(Records from a dataset)
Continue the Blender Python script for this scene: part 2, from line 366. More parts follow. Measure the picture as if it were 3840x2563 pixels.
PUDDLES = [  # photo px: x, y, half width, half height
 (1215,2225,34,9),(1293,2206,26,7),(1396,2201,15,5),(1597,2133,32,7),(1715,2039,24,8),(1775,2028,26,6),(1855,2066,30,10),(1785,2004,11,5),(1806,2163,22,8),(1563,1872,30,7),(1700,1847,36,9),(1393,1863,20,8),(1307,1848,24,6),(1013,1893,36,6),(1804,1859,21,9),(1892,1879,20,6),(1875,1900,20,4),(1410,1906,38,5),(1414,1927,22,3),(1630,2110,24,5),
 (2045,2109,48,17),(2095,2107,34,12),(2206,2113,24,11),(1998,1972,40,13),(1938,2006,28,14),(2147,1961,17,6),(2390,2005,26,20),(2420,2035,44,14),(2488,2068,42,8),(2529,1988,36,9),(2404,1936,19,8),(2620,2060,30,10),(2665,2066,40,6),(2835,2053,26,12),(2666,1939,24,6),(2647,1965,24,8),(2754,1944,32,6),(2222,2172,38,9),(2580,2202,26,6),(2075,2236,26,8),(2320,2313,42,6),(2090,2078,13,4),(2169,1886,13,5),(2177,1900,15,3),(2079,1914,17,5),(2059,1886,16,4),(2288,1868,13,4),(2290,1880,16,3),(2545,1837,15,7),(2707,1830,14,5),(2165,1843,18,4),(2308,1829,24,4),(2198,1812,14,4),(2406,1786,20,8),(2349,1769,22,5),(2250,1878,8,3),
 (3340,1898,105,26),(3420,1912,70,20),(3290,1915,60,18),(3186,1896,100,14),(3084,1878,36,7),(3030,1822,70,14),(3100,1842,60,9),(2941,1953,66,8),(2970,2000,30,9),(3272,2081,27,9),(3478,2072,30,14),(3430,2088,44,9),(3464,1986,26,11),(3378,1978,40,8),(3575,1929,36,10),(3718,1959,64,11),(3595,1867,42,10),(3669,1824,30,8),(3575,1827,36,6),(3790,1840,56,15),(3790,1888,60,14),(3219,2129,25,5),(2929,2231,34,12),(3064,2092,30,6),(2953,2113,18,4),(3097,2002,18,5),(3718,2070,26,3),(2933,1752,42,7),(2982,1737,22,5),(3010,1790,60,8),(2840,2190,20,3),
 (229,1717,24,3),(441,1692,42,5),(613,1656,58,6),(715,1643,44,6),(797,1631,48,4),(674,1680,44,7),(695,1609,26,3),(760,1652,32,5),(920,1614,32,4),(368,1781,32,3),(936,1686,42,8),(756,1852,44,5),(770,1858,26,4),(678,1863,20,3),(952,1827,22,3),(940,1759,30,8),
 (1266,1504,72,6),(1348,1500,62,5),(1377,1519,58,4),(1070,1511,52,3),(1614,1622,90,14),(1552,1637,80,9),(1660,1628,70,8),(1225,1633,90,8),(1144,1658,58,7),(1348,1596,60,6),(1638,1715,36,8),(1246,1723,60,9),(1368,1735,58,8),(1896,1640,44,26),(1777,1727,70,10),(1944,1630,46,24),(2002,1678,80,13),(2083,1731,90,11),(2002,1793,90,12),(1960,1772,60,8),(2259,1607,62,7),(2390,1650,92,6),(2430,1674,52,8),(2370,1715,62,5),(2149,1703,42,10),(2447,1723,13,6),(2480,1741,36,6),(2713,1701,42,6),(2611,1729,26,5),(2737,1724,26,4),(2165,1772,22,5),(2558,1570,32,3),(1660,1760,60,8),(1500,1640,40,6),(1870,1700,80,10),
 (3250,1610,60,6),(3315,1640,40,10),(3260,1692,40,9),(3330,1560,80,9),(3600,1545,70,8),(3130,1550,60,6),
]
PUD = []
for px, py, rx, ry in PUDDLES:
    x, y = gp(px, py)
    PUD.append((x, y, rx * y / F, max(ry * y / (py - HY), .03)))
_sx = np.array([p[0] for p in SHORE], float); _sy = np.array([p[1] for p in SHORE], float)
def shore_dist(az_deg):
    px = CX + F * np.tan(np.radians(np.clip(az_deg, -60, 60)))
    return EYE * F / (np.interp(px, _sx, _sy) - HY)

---

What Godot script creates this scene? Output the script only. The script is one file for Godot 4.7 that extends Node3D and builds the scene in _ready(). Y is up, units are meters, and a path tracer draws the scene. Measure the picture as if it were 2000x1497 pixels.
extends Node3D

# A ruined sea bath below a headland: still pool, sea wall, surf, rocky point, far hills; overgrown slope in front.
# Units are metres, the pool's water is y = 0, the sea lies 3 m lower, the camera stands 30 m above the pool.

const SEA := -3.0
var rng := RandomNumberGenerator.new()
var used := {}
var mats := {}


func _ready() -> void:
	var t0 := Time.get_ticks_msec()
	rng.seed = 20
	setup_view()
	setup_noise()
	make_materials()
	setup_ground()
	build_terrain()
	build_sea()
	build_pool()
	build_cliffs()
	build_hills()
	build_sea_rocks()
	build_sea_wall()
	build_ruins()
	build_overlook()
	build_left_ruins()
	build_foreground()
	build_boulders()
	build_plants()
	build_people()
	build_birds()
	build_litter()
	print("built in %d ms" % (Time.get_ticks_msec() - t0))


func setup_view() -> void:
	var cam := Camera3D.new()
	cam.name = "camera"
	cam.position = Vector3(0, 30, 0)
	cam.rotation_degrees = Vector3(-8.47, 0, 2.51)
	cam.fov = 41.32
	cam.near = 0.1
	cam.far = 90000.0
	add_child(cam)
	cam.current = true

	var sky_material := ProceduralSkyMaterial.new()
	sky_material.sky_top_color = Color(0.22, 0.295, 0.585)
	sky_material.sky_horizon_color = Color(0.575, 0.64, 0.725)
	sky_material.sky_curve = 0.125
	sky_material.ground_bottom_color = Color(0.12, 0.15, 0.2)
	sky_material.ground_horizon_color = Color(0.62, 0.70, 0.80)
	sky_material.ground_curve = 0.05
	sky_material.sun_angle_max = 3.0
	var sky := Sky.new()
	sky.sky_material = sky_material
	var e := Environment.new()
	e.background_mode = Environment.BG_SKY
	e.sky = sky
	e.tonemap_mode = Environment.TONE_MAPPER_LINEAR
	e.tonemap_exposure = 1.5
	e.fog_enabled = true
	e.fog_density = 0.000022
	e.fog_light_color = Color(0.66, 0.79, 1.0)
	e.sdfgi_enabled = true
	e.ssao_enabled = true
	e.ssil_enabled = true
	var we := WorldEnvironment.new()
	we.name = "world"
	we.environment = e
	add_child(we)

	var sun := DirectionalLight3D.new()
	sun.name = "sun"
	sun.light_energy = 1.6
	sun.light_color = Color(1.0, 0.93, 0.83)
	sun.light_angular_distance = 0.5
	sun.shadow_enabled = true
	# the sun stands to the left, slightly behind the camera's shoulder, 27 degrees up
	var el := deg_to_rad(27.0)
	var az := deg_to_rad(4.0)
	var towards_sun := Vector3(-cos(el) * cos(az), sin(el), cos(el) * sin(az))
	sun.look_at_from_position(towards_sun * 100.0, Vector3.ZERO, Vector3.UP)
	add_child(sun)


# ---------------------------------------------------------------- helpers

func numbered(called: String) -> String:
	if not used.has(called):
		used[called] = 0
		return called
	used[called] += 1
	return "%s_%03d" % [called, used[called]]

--

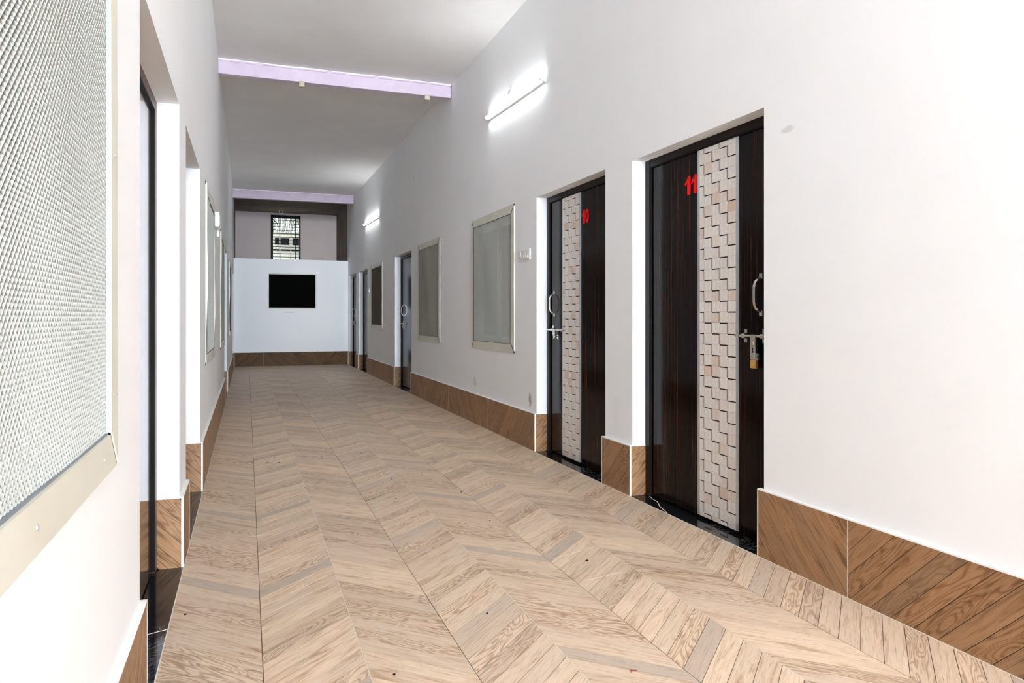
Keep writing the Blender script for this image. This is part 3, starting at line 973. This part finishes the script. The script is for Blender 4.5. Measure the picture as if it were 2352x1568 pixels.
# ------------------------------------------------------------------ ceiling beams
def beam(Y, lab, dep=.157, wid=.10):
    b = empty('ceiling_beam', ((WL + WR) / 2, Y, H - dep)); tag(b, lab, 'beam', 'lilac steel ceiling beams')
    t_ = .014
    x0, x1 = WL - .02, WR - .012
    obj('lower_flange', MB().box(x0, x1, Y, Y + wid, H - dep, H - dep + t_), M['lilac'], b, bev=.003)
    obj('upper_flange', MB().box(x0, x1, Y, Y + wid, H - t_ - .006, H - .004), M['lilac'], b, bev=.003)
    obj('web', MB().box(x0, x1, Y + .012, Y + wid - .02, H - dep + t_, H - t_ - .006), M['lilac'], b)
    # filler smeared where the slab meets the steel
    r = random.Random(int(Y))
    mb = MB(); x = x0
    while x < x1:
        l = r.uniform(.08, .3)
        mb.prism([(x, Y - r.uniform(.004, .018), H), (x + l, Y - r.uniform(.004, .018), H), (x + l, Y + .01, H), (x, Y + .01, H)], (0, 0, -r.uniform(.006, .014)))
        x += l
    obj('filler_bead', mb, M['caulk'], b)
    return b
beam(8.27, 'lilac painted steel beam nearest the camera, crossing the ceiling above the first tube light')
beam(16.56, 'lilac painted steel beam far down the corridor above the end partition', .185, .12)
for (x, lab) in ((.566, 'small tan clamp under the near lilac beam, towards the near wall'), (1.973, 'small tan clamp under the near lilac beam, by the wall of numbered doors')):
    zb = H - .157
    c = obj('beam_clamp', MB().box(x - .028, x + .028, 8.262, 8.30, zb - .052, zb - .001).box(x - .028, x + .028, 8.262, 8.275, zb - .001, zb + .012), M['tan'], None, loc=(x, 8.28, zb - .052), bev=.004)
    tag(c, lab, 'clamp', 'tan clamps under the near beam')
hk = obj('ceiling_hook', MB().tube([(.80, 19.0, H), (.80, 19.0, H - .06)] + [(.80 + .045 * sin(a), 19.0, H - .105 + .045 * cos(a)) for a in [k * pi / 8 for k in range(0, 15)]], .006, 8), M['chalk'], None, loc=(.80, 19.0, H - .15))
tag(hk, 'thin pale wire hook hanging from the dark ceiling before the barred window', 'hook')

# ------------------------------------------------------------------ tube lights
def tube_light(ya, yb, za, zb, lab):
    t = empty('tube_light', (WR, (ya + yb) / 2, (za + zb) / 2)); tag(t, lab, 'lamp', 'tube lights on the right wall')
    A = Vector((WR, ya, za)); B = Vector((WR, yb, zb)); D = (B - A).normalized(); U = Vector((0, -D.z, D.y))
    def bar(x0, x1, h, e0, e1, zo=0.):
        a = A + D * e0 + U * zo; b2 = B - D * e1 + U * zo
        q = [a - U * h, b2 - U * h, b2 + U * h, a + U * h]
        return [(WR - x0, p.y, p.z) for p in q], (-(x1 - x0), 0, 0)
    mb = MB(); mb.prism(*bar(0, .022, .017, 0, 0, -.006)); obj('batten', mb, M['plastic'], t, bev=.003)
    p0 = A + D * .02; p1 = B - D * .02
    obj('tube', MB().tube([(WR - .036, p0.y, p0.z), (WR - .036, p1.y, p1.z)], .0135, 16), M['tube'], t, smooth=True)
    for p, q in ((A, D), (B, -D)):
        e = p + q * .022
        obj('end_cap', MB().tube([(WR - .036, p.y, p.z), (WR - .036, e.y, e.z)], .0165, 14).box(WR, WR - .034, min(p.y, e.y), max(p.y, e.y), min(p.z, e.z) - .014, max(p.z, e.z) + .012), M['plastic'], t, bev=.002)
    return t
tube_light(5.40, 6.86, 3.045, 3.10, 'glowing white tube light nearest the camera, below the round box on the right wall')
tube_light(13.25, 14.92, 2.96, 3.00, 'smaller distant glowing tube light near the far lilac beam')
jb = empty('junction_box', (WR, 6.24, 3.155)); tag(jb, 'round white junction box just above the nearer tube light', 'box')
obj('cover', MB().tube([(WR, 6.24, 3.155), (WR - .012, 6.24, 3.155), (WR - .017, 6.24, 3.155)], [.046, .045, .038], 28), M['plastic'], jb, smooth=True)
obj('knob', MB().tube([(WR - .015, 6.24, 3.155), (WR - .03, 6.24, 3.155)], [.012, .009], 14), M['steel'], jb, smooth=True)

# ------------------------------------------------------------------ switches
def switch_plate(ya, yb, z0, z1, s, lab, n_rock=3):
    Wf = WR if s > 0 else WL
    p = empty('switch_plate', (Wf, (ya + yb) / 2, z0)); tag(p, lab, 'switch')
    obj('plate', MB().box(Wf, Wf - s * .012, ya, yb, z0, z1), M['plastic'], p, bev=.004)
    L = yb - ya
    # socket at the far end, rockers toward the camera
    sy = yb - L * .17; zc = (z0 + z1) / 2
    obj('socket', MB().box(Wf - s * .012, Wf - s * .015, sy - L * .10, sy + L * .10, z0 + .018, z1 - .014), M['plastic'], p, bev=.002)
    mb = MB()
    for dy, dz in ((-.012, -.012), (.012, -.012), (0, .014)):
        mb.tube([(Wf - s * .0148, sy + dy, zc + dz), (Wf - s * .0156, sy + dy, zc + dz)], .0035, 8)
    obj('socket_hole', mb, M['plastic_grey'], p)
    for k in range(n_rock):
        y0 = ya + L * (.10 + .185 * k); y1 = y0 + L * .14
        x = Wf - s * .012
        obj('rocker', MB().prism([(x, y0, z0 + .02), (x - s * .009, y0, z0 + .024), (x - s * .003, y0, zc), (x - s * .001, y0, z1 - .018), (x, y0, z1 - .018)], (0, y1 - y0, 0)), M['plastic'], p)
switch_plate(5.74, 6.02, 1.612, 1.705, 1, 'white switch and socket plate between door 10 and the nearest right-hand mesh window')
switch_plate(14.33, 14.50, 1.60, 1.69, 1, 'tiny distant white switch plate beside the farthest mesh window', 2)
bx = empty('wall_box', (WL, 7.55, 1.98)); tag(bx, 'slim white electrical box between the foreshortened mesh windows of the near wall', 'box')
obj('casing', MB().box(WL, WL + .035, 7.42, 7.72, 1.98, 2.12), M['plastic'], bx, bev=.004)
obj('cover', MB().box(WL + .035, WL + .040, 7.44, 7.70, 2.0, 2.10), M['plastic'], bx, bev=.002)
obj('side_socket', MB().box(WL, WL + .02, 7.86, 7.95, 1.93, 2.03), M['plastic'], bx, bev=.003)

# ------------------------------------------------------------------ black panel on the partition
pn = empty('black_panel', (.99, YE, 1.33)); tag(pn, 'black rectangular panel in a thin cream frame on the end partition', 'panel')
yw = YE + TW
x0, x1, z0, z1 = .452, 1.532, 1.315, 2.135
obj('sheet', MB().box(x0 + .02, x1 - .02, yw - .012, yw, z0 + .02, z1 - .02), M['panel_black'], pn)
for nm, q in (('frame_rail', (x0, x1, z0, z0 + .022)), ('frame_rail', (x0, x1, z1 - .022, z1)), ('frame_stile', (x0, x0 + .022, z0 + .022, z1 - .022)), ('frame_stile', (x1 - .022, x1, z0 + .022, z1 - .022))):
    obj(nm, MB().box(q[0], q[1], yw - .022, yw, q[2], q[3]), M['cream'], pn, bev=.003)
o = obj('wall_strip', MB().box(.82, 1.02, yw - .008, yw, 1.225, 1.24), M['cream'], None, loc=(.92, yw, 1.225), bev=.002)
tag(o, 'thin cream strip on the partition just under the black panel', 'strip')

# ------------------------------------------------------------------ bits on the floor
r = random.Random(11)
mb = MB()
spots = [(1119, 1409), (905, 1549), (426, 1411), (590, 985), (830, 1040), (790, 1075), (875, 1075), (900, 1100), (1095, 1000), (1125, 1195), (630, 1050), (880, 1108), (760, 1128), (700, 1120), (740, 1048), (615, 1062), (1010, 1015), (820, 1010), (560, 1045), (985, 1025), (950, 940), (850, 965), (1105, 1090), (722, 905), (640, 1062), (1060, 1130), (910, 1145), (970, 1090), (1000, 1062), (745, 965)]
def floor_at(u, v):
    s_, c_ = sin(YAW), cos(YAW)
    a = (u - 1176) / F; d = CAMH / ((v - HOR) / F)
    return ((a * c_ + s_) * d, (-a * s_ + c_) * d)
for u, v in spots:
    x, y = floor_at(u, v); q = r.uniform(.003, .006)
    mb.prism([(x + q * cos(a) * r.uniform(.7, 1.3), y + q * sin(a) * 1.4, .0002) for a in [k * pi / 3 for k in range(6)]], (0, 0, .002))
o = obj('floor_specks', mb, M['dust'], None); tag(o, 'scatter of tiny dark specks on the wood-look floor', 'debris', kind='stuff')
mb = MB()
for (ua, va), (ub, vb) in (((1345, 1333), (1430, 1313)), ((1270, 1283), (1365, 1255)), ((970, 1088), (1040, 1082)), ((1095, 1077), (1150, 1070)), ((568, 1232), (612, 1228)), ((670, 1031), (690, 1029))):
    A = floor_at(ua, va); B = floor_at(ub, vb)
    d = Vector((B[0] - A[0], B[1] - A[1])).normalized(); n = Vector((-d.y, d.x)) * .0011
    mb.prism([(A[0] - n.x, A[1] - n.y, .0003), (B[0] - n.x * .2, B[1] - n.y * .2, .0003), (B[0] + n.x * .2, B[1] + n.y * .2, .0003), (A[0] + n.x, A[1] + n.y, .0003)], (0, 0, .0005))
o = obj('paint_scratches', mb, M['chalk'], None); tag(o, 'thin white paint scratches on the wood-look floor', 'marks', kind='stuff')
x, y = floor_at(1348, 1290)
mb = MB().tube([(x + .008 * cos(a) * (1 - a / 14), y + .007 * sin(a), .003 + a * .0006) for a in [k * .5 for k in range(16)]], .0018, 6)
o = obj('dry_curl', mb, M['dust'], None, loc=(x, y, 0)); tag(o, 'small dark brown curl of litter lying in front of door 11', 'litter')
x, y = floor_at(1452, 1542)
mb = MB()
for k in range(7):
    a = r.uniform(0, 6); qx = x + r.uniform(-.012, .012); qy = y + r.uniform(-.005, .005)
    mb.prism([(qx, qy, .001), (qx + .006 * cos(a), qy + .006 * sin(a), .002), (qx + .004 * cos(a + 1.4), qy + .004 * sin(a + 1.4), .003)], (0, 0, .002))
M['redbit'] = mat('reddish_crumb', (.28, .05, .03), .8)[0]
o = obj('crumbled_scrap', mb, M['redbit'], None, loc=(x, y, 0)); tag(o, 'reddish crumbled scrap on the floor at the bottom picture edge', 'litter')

EXERCISE REQUIREMENTS: Everything from the line that contains "Keep writing the" through the line that contains "tag(hk, 'thin pale" is to be transcribed exactly, and nothing outside that range.

RESULT:
Keep writing the Blender script for this image. This is part 3, starting at line 973. This part finishes the script. The script is for Blender 4.5. Measure the picture as if it were 2352x1568 pixels.
# ------------------------------------------------------------------ ceiling beams
def beam(Y, lab, dep=.157, wid=.10):
    b = empty('ceiling_beam', ((WL + WR) / 2, Y, H - dep)); tag(b, lab, 'beam', 'lilac steel ceiling beams')
    t_ = .014
    x0, x1 = WL - .02, WR - .012
    obj('lower_flange', MB().box(x0, x1, Y, Y + wid, H - dep, H - dep + t_), M['lilac'], b, bev=.003)
    obj('upper_flange', MB().box(x0, x1, Y, Y + wid, H - t_ - .006, H - .004), M['lilac'], b, bev=.003)
    obj('web', MB().box(x0, x1, Y + .012, Y + wid - .02, H - dep + t_, H - t_ - .006), M['lilac'], b)
    # filler smeared where the slab meets the steel
    r = random.Random(int(Y))
    mb = MB(); x = x0
    while x < x1:
        l = r.uniform(.08, .3)
        mb.prism([(x, Y - r.uniform(.004, .018), H), (x + l, Y - r.uniform(.004, .018), H), (x + l, Y + .01, H), (x, Y + .01, H)], (0, 0, -r.uniform(.006, .014)))
        x += l
    obj('filler_bead', mb, M['caulk'], b)
    return b
beam(8.27, 'lilac painted steel beam nearest the camera, crossing the ceiling above the first tube light')
beam(16.56, 'lilac painted steel beam far down the corridor above the end partition', .185, .12)
for (x, lab) in ((.566, 'small tan clamp under the near lilac beam, towards the near wall'), (1.973, 'small tan clamp under the near lilac beam, by the wall of numbered doors')):
    zb = H - .157
    c = obj('beam_clamp', MB().box(x - .028, x + .028, 8.262, 8.30, zb - .052, zb - .001).box(x - .028, x + .028, 8.262, 8.275, zb - .001, zb + .012), M['tan'], None, loc=(x, 8.28, zb - .052), bev=.004)
    tag(c, lab, 'clamp', 'tan clamps under the near beam')
hk = obj('ceiling_hook', MB().tube([(.80, 19.0, H), (.80, 19.0, H - .06)] + [(.80 + .045 * sin(a), 19.0, H - .105 + .045 * cos(a)) for a in [k * pi / 8 for k in range(0, 15)]], .006, 8), M['chalk'], None, loc=(.80, 19.0, H - .15))
tag(hk, 'thin pale wire hook hanging from the dark ceiling before the barred window', 'hook')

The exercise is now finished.